*REQUIREMENTS*: Give the data again exactly, from its opening line through the line in which "def rc(r): return" appears.
(begin)
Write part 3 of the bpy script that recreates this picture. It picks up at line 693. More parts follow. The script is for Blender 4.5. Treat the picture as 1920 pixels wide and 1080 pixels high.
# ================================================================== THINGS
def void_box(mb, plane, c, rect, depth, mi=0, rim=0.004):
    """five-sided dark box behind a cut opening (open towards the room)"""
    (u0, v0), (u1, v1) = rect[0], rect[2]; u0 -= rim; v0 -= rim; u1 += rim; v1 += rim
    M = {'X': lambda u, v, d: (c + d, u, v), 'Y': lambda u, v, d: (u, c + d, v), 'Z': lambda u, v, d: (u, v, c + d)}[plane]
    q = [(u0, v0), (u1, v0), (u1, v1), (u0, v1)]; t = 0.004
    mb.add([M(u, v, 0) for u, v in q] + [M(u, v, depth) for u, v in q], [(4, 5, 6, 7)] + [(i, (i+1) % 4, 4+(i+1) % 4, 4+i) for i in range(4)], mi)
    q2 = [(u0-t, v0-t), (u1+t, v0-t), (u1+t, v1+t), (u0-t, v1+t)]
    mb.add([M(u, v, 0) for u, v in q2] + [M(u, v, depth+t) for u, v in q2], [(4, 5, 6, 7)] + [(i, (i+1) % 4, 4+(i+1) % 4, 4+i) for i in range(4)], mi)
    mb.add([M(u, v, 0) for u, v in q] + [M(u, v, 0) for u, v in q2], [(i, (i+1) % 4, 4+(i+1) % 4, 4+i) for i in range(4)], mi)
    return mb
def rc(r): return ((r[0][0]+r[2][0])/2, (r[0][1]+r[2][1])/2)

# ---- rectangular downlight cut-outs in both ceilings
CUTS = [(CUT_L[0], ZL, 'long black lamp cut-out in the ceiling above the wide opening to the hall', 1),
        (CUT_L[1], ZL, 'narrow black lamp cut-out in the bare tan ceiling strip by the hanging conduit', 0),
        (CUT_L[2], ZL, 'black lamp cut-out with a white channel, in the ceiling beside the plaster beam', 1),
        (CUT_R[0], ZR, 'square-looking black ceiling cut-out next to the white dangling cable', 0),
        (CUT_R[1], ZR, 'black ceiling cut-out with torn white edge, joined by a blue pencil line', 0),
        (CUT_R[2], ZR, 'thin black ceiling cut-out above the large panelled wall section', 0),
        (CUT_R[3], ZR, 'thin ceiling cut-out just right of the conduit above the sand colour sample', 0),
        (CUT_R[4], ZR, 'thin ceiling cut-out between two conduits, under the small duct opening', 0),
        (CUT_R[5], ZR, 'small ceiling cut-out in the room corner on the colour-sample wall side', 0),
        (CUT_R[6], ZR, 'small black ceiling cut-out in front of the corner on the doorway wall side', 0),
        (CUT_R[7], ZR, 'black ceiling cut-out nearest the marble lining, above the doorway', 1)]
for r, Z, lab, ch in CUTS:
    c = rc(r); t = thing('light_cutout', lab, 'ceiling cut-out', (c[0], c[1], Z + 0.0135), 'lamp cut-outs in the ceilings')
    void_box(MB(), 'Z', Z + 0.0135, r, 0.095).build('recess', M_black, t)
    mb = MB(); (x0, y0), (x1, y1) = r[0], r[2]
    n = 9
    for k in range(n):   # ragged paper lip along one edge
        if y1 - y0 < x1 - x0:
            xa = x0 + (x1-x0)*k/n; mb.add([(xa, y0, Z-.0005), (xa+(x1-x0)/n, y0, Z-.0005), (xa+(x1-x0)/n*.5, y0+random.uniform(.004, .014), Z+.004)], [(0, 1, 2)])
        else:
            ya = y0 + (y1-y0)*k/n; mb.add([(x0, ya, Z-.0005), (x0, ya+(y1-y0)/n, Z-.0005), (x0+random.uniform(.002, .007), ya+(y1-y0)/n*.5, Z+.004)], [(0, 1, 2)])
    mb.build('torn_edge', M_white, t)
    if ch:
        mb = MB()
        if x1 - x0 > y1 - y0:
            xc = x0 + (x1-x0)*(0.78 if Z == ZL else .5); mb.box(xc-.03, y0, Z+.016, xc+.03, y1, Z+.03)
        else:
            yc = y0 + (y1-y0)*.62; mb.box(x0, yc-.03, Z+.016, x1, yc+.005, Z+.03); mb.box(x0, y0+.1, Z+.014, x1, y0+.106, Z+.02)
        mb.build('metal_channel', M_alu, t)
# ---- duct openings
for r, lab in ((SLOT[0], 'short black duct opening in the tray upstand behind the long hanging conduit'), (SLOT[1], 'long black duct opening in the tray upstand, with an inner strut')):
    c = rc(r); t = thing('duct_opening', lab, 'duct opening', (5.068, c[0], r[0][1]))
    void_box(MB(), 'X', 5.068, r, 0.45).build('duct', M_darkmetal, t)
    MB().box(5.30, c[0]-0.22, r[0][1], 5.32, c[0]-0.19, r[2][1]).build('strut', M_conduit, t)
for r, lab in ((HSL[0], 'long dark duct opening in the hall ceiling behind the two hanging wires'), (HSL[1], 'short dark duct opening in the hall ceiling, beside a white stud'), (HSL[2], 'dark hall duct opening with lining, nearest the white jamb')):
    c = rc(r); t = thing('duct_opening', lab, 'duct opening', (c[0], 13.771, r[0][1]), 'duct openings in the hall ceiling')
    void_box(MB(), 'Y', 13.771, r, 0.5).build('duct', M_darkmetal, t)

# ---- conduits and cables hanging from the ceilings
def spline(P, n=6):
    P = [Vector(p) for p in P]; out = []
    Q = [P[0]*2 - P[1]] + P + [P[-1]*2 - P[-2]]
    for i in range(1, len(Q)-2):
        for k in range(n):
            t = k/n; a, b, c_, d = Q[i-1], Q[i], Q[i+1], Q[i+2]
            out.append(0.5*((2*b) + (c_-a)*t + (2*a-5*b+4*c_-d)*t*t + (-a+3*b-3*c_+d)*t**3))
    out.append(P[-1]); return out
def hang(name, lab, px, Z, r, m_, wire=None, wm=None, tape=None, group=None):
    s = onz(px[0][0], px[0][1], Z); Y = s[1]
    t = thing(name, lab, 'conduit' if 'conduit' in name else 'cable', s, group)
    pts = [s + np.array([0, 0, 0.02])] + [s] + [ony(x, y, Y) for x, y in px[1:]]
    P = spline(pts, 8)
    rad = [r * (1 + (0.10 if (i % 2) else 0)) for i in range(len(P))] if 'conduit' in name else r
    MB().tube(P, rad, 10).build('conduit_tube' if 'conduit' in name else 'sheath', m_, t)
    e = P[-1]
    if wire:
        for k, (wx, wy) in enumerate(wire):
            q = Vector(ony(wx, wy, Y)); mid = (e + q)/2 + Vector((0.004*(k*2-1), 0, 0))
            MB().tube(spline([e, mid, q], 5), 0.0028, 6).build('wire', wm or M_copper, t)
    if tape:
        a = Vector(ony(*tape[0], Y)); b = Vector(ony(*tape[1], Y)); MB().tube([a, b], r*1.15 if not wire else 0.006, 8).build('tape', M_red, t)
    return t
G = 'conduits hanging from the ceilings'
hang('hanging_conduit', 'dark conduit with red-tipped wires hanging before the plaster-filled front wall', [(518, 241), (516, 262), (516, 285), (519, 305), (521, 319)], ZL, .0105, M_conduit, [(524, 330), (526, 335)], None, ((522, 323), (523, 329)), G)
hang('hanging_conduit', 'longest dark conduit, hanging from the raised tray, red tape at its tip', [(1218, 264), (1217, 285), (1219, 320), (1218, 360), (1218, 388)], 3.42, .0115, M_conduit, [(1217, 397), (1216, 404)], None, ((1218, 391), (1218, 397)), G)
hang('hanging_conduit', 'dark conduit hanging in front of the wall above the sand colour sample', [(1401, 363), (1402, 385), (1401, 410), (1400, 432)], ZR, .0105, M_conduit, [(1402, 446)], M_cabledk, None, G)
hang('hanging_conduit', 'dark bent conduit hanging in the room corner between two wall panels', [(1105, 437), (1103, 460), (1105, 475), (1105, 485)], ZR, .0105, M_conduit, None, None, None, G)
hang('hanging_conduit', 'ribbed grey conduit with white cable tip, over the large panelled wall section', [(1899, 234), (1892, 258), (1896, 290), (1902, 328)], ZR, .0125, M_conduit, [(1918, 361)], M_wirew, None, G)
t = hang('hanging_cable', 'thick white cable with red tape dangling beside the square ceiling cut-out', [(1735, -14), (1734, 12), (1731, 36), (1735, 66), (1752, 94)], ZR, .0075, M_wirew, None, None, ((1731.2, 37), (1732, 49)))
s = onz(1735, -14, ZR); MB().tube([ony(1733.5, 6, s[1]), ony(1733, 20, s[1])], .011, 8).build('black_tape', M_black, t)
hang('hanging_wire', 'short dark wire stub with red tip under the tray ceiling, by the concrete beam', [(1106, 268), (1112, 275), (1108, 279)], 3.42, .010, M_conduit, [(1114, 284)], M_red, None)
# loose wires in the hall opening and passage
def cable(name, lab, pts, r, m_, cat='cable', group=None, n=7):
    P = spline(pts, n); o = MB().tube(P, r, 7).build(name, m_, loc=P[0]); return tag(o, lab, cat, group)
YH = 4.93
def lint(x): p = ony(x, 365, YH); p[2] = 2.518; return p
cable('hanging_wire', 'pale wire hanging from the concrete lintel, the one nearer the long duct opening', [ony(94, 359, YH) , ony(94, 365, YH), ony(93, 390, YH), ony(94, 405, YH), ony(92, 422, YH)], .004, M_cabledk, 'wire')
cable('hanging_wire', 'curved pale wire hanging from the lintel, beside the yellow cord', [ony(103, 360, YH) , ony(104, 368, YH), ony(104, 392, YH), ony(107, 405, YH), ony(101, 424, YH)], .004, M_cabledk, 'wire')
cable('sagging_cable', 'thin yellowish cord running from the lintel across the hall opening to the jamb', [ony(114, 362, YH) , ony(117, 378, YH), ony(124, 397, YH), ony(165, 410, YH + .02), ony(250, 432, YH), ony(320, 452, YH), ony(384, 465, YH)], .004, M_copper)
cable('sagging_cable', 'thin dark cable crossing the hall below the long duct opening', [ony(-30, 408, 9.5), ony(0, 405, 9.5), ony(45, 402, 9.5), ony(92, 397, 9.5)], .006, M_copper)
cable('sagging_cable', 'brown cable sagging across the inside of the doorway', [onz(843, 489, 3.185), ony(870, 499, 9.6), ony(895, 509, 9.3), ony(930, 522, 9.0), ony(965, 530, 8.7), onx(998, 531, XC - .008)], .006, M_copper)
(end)
*ANSWER IN FULL*:
Write part 3 of the bpy script that recreates this picture. It picks up at line 693. More parts follow. The script is for Blender 4.5. Treat the picture as 1920 pixels wide and 1080 pixels high.
# ================================================================== THINGS
def void_box(mb, plane, c, rect, depth, mi=0, rim=0.004):
    """five-sided dark box behind a cut opening (open towards the room)"""
    (u0, v0), (u1, v1) = rect[0], rect[2]; u0 -= rim; v0 -= rim; u1 += rim; v1 += rim
    M = {'X': lambda u, v, d: (c + d, u, v), 'Y': lambda u, v, d: (u, c + d, v), 'Z': lambda u, v, d: (u, v, c + d)}[plane]
    q = [(u0, v0), (u1, v0), (u1, v1), (u0, v1)]; t = 0.004
    mb.add([M(u, v, 0) for u, v in q] + [M(u, v, depth) for u, v in q], [(4, 5, 6, 7)] + [(i, (i+1) % 4, 4+(i+1) % 4, 4+i) for i in range(4)], mi)
    q2 = [(u0-t, v0-t), (u1+t, v0-t), (u1+t, v1+t), (u0-t, v1+t)]
    mb.add([M(u, v, 0) for u, v in q2] + [M(u, v, depth+t) for u, v in q2], [(4, 5, 6, 7)] + [(i, (i+1) % 4, 4+(i+1) % 4, 4+i) for i in range(4)], mi)
    mb.add([M(u, v, 0) for u, v in q] + [M(u, v, 0) for u, v in q2], [(i, (i+1) % 4, 4+(i+1) % 4, 4+i) for i in range(4)], mi)
    return mb
def rc(r): return ((r[0][0]+r[2][0])/2, (r[0][1]+r[2][1])/2)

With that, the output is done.